## Source excerpt
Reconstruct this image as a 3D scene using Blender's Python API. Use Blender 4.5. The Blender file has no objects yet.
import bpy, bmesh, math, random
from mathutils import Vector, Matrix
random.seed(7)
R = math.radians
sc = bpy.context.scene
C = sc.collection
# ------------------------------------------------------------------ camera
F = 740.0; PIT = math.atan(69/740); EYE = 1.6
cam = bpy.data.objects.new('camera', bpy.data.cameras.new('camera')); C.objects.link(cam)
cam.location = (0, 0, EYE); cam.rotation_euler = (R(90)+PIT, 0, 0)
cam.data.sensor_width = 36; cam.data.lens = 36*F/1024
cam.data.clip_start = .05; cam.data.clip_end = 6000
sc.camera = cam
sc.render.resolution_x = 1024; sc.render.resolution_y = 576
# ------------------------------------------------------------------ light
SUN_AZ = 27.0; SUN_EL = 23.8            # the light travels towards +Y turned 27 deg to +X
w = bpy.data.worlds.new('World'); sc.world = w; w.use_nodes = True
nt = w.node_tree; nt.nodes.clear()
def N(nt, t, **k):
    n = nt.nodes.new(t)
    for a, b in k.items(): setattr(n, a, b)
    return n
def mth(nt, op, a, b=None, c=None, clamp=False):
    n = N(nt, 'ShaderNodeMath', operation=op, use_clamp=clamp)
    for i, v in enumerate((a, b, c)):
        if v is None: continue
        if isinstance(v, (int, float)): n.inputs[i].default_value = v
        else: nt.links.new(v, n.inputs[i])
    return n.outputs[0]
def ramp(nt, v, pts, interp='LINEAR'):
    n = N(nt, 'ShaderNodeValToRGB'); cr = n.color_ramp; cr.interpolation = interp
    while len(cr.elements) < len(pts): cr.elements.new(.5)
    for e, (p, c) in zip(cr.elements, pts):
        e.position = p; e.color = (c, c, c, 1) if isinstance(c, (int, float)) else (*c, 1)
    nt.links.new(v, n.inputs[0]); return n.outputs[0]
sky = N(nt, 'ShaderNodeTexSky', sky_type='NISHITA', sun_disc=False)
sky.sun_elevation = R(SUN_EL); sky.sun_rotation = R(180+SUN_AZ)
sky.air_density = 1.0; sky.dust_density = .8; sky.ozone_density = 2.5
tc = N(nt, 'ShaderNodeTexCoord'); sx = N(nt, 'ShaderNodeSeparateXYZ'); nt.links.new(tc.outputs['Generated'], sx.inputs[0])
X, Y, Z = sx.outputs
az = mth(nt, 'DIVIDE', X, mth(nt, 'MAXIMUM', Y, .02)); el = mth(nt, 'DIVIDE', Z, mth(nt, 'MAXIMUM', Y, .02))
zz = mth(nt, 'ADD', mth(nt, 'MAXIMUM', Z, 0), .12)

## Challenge
For each line of the listing that holds the word "scene", show that line.

## Solution to the exercise
Reconstruct this image as a 3D scene using Blender's Python API. Use Blender 4.5. The Blender file has no objects yet.
sc = bpy.context.scene